Collected data entries ::
☆ ☆ ☆ ☆ ☆

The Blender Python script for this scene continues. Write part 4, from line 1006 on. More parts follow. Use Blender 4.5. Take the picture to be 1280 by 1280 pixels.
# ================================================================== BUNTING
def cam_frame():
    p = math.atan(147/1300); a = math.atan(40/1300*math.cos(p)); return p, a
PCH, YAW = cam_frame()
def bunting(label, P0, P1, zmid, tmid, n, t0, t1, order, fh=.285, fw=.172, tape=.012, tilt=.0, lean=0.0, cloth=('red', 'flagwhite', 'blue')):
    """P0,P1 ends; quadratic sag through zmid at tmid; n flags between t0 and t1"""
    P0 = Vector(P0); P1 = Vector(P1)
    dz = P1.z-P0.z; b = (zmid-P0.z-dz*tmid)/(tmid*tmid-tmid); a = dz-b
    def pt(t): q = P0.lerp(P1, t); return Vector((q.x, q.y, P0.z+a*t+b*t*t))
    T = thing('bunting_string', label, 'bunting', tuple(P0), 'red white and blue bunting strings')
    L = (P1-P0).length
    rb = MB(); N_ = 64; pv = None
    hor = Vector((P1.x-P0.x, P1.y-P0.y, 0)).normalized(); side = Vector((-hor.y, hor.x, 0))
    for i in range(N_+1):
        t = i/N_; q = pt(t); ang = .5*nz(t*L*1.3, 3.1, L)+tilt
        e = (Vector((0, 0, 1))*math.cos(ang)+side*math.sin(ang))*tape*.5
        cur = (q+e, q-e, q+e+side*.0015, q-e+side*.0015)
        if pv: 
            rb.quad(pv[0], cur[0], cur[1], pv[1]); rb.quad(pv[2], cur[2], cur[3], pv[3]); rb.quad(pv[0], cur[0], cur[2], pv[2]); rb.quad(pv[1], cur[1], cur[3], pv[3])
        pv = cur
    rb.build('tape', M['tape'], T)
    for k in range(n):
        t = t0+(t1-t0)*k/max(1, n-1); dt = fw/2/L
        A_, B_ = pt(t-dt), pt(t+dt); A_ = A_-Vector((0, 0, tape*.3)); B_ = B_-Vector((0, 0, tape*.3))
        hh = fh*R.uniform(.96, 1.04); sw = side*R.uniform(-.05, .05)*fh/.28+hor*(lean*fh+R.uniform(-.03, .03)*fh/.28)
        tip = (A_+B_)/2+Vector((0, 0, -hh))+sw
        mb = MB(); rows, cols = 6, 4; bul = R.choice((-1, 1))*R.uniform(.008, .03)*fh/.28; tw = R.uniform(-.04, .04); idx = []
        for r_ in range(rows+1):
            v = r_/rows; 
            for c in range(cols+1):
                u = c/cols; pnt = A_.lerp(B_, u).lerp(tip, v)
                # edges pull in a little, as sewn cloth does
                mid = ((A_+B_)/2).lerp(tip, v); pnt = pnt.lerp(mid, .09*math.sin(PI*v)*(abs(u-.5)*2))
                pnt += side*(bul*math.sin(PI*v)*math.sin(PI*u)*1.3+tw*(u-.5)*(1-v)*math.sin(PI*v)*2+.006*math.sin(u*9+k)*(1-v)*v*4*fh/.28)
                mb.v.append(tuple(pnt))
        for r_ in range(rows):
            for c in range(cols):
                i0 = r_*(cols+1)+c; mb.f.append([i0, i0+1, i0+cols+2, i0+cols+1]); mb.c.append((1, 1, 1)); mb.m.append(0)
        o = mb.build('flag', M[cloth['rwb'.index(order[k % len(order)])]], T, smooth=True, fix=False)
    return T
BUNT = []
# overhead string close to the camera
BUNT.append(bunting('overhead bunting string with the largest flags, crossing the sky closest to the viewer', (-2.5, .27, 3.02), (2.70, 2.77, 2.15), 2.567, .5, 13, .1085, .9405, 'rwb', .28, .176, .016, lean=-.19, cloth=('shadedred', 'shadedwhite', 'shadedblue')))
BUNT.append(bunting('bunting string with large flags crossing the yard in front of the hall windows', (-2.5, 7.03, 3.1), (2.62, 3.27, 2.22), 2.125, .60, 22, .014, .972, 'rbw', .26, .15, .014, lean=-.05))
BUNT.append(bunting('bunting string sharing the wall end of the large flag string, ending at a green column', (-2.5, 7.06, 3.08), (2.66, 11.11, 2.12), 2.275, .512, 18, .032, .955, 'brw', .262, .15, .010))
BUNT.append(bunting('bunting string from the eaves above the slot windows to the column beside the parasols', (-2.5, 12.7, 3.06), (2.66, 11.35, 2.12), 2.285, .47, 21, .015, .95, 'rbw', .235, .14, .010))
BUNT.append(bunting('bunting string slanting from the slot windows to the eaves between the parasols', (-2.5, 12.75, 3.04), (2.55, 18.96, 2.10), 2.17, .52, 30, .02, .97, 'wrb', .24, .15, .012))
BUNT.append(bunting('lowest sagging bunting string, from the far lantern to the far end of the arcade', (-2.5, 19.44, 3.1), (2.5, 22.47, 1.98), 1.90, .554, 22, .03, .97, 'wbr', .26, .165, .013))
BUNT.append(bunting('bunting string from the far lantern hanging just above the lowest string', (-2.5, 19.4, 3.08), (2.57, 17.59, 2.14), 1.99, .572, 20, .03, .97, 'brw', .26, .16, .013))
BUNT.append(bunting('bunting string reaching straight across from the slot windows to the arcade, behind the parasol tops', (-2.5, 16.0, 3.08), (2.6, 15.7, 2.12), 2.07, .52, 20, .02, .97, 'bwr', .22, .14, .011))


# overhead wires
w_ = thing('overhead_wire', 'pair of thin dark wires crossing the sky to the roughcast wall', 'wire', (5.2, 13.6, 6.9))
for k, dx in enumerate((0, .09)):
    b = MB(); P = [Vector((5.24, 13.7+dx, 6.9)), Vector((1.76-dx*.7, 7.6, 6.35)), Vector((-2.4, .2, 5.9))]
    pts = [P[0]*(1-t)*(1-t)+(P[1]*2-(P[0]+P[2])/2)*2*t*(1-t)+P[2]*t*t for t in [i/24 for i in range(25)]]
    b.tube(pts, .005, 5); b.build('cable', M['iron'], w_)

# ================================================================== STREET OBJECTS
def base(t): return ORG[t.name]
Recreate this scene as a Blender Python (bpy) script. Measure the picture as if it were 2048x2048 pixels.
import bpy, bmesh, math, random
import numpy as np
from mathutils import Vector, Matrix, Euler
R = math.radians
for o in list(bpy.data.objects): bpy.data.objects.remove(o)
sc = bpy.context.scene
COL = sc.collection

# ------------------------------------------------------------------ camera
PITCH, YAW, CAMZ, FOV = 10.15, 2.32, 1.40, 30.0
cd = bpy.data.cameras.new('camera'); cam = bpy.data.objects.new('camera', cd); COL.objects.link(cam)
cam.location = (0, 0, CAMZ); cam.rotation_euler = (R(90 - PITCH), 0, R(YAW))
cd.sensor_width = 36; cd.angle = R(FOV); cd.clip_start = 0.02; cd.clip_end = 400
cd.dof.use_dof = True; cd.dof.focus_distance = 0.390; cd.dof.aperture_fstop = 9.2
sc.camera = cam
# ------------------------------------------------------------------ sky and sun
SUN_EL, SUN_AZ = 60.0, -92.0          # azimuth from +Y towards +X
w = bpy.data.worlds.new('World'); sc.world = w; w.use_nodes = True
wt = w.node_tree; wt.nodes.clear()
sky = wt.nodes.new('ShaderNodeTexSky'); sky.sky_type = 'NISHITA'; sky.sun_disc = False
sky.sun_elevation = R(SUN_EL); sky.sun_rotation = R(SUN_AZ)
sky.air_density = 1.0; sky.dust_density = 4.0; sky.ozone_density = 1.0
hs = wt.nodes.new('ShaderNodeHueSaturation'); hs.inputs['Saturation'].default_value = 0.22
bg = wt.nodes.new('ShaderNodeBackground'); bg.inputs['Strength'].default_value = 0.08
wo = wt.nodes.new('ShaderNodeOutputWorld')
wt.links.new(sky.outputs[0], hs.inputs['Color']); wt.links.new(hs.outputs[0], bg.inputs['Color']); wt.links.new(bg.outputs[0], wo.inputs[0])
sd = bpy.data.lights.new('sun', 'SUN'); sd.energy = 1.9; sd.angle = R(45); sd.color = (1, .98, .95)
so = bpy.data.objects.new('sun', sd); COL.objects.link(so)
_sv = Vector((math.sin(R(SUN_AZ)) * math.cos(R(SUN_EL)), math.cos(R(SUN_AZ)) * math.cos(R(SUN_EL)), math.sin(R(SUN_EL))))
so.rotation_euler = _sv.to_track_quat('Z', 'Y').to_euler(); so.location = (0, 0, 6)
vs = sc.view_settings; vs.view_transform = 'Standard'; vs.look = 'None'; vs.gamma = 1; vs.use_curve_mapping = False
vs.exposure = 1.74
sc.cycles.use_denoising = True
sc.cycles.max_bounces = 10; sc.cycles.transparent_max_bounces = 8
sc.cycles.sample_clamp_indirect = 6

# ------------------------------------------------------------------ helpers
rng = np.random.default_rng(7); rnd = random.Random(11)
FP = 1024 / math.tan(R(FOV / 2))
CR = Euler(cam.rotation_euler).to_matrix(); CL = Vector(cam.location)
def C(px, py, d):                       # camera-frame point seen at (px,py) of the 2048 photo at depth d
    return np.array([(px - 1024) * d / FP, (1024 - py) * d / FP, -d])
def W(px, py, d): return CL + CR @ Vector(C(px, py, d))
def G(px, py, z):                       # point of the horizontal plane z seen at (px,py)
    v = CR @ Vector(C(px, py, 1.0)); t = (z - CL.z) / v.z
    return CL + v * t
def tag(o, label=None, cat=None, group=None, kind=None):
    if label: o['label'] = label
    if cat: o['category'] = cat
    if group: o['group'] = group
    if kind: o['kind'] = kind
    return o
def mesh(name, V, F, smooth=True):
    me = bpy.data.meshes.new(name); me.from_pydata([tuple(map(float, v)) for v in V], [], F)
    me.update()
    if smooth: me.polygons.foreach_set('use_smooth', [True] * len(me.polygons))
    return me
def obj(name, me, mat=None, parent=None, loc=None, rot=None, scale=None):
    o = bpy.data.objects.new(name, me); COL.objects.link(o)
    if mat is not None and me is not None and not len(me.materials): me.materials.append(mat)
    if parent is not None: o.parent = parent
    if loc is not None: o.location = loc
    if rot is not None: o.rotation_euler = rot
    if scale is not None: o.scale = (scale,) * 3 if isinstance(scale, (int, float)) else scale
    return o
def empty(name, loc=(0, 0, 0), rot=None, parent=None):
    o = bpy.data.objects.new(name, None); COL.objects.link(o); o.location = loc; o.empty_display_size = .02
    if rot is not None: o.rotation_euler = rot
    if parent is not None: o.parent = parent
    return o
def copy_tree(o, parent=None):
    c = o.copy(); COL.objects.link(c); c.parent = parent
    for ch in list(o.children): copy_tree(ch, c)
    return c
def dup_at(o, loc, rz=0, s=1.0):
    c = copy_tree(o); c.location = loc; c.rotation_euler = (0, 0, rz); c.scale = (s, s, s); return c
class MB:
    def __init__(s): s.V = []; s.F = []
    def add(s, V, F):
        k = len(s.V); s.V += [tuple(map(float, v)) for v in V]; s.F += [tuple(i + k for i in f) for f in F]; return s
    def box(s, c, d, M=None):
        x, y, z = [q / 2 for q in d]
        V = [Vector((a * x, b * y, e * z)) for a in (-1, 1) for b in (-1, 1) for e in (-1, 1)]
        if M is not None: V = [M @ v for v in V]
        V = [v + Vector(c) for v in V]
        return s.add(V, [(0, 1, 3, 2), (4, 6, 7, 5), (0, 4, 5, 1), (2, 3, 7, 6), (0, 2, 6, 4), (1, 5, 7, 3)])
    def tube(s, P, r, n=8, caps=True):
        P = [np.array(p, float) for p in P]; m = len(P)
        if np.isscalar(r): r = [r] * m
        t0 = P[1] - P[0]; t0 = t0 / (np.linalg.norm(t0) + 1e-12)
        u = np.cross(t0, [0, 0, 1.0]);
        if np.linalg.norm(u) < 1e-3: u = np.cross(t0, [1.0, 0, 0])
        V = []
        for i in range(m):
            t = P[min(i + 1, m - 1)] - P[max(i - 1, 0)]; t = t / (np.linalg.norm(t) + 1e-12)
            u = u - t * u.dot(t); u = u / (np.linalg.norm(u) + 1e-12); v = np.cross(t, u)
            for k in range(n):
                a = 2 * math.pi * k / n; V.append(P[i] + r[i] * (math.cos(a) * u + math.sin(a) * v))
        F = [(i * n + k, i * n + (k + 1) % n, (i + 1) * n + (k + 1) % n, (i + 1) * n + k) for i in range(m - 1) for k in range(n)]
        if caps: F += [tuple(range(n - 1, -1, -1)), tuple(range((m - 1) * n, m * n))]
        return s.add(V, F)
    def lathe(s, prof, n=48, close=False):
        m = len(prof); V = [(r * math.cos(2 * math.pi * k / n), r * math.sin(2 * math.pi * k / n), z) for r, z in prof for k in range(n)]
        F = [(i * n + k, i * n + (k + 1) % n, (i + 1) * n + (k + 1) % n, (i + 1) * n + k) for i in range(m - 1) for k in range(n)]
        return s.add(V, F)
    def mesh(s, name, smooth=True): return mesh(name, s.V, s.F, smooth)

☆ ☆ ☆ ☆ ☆

Write out, from the lines above, only those from the line with "Recreate this scene" to the line with "COL = sc.collection", exactly as given, including the first and the last.

Recreate this scene as a Blender Python (bpy) script. Measure the picture as if it were 2048x2048 pixels.
import bpy, bmesh, math, random
import numpy as np
from mathutils import Vector, Matrix, Euler
R = math.radians
for o in list(bpy.data.objects): bpy.data.objects.remove(o)
sc = bpy.context.scene
COL = sc.collection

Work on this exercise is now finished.